■ **Material provided**

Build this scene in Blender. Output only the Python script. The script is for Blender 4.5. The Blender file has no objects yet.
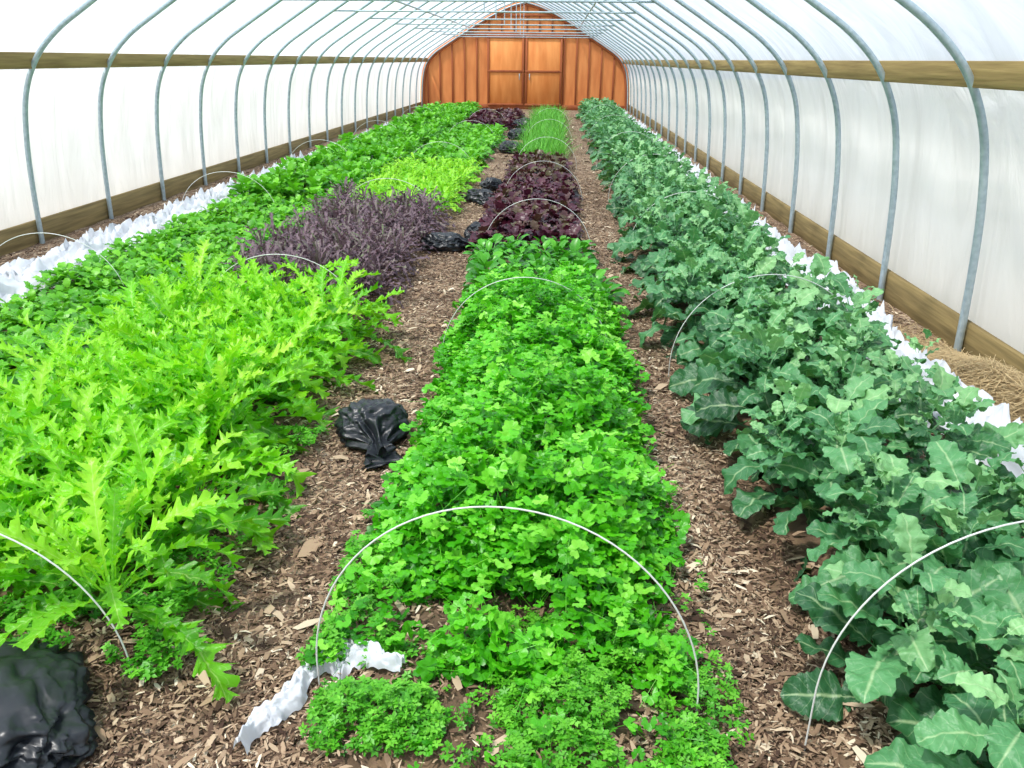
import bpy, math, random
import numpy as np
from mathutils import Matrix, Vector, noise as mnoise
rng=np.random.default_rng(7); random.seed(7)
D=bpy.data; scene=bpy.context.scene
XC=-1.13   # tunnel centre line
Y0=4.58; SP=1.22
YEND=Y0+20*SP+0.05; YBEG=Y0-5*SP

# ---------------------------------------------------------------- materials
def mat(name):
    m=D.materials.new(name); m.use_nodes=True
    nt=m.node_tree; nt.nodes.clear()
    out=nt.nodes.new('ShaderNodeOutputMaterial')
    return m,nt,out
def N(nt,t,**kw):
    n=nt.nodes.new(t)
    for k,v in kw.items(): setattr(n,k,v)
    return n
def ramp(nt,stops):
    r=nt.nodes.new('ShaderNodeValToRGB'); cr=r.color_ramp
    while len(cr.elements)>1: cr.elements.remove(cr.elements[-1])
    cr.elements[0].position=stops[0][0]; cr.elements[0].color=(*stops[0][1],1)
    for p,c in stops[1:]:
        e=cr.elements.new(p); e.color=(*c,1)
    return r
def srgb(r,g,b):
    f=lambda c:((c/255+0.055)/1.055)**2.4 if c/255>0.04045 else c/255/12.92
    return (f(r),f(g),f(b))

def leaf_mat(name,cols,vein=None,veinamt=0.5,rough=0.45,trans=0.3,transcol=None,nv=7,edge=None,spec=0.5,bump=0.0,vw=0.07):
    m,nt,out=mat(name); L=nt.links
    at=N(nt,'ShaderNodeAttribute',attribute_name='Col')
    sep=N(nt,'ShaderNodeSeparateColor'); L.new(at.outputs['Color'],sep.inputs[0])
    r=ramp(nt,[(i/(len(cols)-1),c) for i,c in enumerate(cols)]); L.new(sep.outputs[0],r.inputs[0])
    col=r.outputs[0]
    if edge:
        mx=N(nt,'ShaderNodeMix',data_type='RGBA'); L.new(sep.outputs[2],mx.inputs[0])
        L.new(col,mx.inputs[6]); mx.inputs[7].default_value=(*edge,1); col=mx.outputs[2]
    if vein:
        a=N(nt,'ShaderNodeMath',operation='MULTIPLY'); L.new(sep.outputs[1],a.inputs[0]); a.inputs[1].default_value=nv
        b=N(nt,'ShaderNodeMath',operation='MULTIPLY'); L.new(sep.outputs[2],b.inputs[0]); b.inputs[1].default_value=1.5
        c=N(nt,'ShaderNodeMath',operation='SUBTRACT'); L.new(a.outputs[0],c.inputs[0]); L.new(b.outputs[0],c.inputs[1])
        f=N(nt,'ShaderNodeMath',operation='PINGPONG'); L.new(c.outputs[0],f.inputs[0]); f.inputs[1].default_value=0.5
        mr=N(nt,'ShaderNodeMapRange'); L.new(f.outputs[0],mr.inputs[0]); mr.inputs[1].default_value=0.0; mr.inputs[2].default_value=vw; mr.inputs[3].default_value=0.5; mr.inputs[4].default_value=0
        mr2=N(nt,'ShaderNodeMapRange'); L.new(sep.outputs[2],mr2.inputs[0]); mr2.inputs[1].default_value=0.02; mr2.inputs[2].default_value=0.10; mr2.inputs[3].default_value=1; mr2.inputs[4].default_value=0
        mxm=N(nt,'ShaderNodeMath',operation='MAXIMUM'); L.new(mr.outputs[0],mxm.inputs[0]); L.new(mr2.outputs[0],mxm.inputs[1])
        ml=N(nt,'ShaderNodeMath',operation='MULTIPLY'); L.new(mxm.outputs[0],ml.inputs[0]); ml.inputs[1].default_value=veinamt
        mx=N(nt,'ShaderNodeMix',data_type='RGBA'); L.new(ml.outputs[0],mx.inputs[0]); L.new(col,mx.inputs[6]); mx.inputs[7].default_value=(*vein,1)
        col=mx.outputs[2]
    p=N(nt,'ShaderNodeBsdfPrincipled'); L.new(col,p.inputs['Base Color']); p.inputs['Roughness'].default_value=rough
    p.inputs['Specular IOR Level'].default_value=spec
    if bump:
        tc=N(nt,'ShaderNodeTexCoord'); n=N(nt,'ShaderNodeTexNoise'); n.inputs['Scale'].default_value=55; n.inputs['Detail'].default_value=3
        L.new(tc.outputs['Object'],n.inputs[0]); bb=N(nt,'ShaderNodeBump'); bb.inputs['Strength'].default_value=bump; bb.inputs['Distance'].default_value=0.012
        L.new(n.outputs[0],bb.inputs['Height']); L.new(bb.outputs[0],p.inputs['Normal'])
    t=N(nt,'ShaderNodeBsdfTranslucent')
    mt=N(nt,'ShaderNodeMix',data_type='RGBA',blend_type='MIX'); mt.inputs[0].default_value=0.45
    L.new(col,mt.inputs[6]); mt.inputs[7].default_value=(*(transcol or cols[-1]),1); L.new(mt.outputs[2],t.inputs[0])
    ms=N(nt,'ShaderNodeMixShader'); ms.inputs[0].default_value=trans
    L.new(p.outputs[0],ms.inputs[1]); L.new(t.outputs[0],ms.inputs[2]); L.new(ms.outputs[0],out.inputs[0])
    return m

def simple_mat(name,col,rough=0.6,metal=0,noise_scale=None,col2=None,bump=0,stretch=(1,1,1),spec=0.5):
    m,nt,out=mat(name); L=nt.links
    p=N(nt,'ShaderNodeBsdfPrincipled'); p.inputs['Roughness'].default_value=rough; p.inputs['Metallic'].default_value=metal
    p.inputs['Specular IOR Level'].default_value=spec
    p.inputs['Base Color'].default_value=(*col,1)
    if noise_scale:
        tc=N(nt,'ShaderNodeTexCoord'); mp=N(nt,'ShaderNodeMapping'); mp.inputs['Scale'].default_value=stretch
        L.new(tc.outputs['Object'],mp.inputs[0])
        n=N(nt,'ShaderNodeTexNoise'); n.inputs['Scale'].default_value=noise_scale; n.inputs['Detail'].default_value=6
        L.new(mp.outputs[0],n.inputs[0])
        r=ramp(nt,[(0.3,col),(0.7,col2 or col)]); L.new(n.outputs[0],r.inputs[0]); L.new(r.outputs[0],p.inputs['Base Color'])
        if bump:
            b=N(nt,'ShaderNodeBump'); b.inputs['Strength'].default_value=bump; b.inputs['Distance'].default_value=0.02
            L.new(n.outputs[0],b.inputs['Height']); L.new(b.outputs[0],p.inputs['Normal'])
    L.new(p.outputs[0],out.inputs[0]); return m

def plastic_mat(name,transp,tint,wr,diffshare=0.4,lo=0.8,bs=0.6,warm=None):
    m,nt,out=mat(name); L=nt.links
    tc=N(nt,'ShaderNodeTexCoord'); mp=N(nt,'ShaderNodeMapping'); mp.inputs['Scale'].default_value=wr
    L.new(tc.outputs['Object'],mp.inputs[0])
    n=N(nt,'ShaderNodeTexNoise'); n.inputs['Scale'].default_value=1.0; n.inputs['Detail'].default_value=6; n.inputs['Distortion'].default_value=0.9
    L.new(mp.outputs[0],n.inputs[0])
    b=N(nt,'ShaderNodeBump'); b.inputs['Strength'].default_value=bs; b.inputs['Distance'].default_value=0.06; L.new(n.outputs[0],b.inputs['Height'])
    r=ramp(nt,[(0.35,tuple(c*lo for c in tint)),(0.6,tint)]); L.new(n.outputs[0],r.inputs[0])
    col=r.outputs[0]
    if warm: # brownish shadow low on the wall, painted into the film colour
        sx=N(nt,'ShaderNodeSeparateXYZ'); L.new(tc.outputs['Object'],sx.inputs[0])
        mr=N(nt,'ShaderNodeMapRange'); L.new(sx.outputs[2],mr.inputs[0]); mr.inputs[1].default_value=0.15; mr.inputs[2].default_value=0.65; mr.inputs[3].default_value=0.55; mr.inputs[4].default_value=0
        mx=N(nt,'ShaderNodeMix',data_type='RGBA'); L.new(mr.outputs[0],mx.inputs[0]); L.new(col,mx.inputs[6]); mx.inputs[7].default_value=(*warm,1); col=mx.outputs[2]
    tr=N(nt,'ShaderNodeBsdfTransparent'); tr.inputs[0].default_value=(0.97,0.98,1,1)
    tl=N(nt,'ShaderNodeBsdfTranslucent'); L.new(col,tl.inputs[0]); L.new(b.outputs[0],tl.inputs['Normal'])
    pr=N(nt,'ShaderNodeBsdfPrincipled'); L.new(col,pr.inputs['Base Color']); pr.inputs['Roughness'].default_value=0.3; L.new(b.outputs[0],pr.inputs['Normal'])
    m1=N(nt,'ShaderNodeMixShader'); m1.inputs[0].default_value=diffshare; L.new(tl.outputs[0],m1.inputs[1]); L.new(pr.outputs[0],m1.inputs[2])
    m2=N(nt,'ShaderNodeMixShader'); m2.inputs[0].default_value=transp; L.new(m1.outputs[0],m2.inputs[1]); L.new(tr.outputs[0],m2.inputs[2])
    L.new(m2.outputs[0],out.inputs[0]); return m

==

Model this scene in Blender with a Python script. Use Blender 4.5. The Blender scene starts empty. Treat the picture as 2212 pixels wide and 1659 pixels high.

■ **Task objective**
Your copy should hold only the lines from the one containing "Build this scene" through the one containing "return (f(r),f(g),f(b))", word for word, with no pictures.

■ **Task response**
Build this scene in Blender. Output only the Python script. The script is for Blender 4.5. The Blender file has no objects yet.
import bpy, math, random
import numpy as np
from mathutils import Matrix, Vector, noise as mnoise
rng=np.random.default_rng(7); random.seed(7)
D=bpy.data; scene=bpy.context.scene
XC=-1.13   # tunnel centre line
Y0=4.58; SP=1.22
YEND=Y0+20*SP+0.05; YBEG=Y0-5*SP

# ---------------------------------------------------------------- materials
def mat(name):
    m=D.materials.new(name); m.use_nodes=True
    nt=m.node_tree; nt.nodes.clear()
    out=nt.nodes.new('ShaderNodeOutputMaterial')
    return m,nt,out
def N(nt,t,**kw):
    n=nt.nodes.new(t)
    for k,v in kw.items(): setattr(n,k,v)
    return n
def ramp(nt,stops):
    r=nt.nodes.new('ShaderNodeValToRGB'); cr=r.color_ramp
    while len(cr.elements)>1: cr.elements.remove(cr.elements[-1])
    cr.elements[0].position=stops[0][0]; cr.elements[0].color=(*stops[0][1],1)
    for p,c in stops[1:]:
        e=cr.elements.new(p); e.color=(*c,1)
    return r
def srgb(r,g,b):
    f=lambda c:((c/255+0.055)/1.055)**2.4 if c/255>0.04045 else c/255/12.92
    return (f(r),f(g),f(b))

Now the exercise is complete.